* [What to produce]: Can you copy out the data exactly? Leave the images out.

* [The input]:
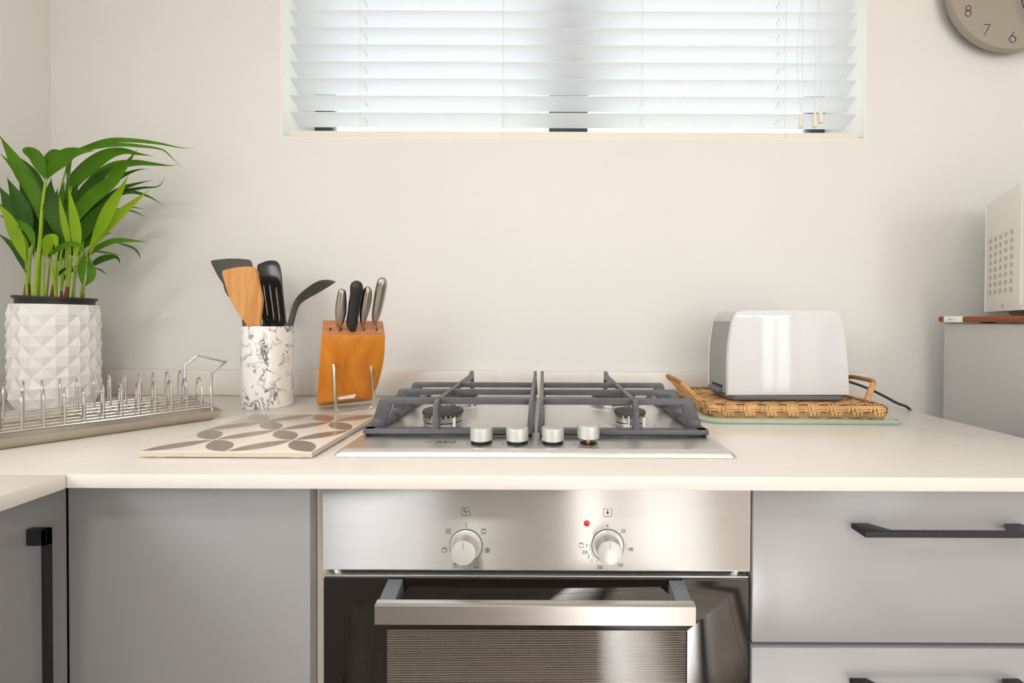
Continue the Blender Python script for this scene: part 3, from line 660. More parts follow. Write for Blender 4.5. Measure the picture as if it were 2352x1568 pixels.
# slotted black turner
t = thing('slotted_turner', (KX + .02, KY, .91), 'black nylon turner with three slots standing in the crock', 'turner', 'utensils in the crock')
def slot(x0, y0, x1, y1, w): return cpts([(x0, y0), (x0 + w, y0 + 60), ((x0 + x1) / 2 + w, (y0 + y1) / 2), (x1 + w, y1 - 60), (x1, y1), (x1 - w, y1 - 60), ((x0 + x1) / 2 - w, (y0 + y1) / 2), (x0 - w, y0 + 60)])
bm = flat_tool(cpts([(925, 240), (945, 205), (1030, 165), (1110, 142), (1200, 138), (1260, 155), (1295, 200), (1320, 280), (1340, 420), (1365, 700), (1395, 960), (1418, 1180), (1428, 1330), (1040, 1330), (1020, 1200), (1000, 1080), (985, 900), (965, 700), (945, 500), (930, 350)]), 1.032, 1.046, 755, 598, .0045, -.004,
    [slot(1032, 540, 1096, 1130, 11), slot(1138, 540, 1204, 1180, 11), slot(1248, 590, 1306, 1215, 11)])
part('head', bm, 'spat_black', t)
bm = B(); p = at(629, 750, 1.032); tube(bm, [p + Vector((0, 0, -.004)), p + Vector((.0, -.004, -.03)), Vector((KX + .010, KY + .022, .912))], [.0100, .008, .0075], 10); part('handle', bm, 'spat_black', t)
# angled grey turner on the right
t = thing('angled_turner', (KX + .03, KY, .91), 'grey nylon turner seen edge-on, bent out to the right over the crock rim', 'turner', 'utensils in the crock')
def col3(u, v, Y): return at(470 + u * .1318, 580 + v * .1318, Y)
secs = [((1480, 1330), 100, .005, .0085), ((1508, 1200), 104, .005, .0085), ((1560, 1000), 102, .005, .009), ((1612, 880), 108, .005, .012), ((1705, 780), 118, .004, .020), ((1850, 680), 130, .0035, .028), ((2000, 585), 124, .003, .034), ((2110, 530), 92, .0026, .038), ((2222, 490), 12, .002, .040)]
ZY = 1.018
cs = smooth_poly([col3(a[0][0], a[0][1], ZY) for a in secs], 4, False)
hs = [x.x for x in smooth_poly([Vector((a[1], 0, 0)) for a in secs], 4, False)]; ws = [x.x for x in smooth_poly([Vector((a[3], 0, 0)) for a in secs], 4, False)]; ths = [x.x for x in smooth_poly([Vector((a[2], 0, 0)) for a in secs], 4, False)]
bm = B(); rings = []
for k, c in enumerate(cs):
    d = (cs[min(k + 1, len(cs) - 1)] - cs[max(k - 1, 0)]).normalized(); h = max(.0006, hs[k] * .1318 / 982 * (.70 if k < 12 else .70 + min(1, (k - 12) / 8) * .16))
    n = d.cross(Vector((0, 1, 0))).normalized(); a1 = Vector((0, -1, 0)) * ws[k] * .5 + n * h * .48; a2 = n * ths[k] * .45 - Vector((0, 1, 0)) * .0006
    rings.append([bm.verts.new(c + a1 * math.cos(2 * PI * q / 12) + a2 * math.sin(2 * PI * q / 12)) for q in range(12)])
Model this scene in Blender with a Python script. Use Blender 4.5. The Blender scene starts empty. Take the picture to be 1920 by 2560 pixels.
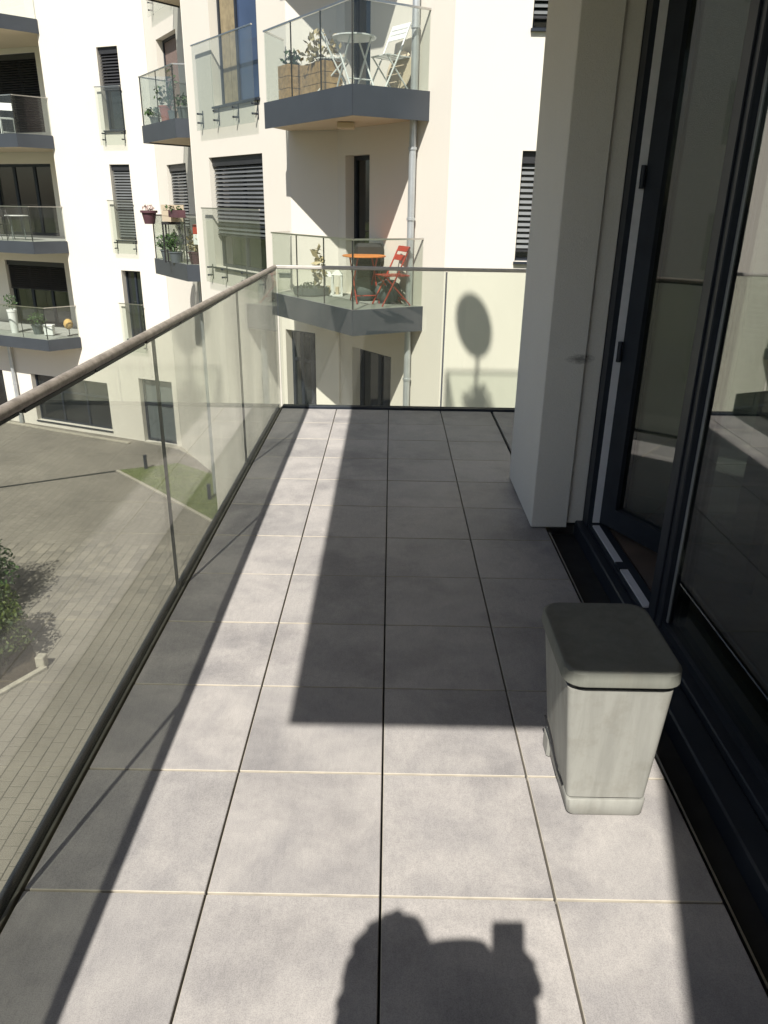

* [Task answer]:
Continue the Blender Python script for this scene: part 3, from line 660. More parts follow. Write for Blender 4.5. Measure the picture as if it were 2352x1568 pixels.
# slotted black turner
t = thing('slotted_turner', (KX + .02, KY, .91), 'black nylon turner with three slots standing in the crock', 'turner', 'utensils in the crock')
def slot(x0, y0, x1, y1, w): return cpts([(x0, y0), (x0 + w, y0 + 60), ((x0 + x1) / 2 + w, (y0 + y1) / 2), (x1 + w, y1 - 60), (x1, y1), (x1 - w, y1 - 60), ((x0 + x1) / 2 - w, (y0 + y1) / 2), (x0 - w, y0 + 60)])
bm = flat_tool(cpts([(925, 240), (945, 205), (1030, 165), (1110, 142), (1200, 138), (1260, 155), (1295, 200), (1320, 280), (1340, 420), (1365, 700), (1395, 960), (1418, 1180), (1428, 1330), (1040, 1330), (1020, 1200), (1000, 1080), (985, 900), (965, 700), (945, 500), (930, 350)]), 1.032, 1.046, 755, 598, .0045, -.004,
    [slot(1032, 540, 1096, 1130, 11), slot(1138, 540, 1204, 1180, 11), slot(1248, 590, 1306, 1215, 11)])
part('head', bm, 'spat_black', t)
bm = B(); p = at(629, 750, 1.032); tube(bm, [p + Vector((0, 0, -.004)), p + Vector((.0, -.004, -.03)), Vector((KX + .010, KY + .022, .912))], [.0100, .008, .0075], 10); part('handle', bm, 'spat_black', t)
# angled grey turner on the right
t = thing('angled_turner', (KX + .03, KY, .91), 'grey nylon turner seen edge-on, bent out to the right over the crock rim', 'turner', 'utensils in the crock')
def col3(u, v, Y): return at(470 + u * .1318, 580 + v * .1318, Y)
secs = [((1480, 1330), 100, .005, .0085), ((1508, 1200), 104, .005, .0085), ((1560, 1000), 102, .005, .009), ((1612, 880), 108, .005, .012), ((1705, 780), 118, .004, .020), ((1850, 680), 130, .0035, .028), ((2000, 585), 124, .003, .034), ((2110, 530), 92, .0026, .038), ((2222, 490), 12, .002, .040)]
ZY = 1.018
cs = smooth_poly([col3(a[0][0], a[0][1], ZY) for a in secs], 4, False)
hs = [x.x for x in smooth_poly([Vector((a[1], 0, 0)) for a in secs], 4, False)]; ws = [x.x for x in smooth_poly([Vector((a[3], 0, 0)) for a in secs], 4, False)]; ths = [x.x for x in smooth_poly([Vector((a[2], 0, 0)) for a in secs], 4, False)]
bm = B(); rings = []
for k, c in enumerate(cs):
    d = (cs[min(k + 1, len(cs) - 1)] - cs[max(k - 1, 0)]).normalized(); h = max(.0006, hs[k] * .1318 / 982 * (.70 if k < 12 else .70 + min(1, (k - 12) / 8) * .16))
    n = d.cross(Vector((0, 1, 0))).normalized(); a1 = Vector((0, -1, 0)) * ws[k] * .5 + n * h * .48; a2 = n * ths[k] * .45 - Vector((0, 1, 0)) * .0006
    rings.append([bm.verts.new(c + a1 * math.cos(2 * PI * q / 12) + a2 * math.sin(2 * PI * q / 12)) for q in range(12)])
Model this scene in Blender with a Python script. Use Blender 4.5. The Blender scene starts empty. Take the picture to be 1920 by 2560 pixels.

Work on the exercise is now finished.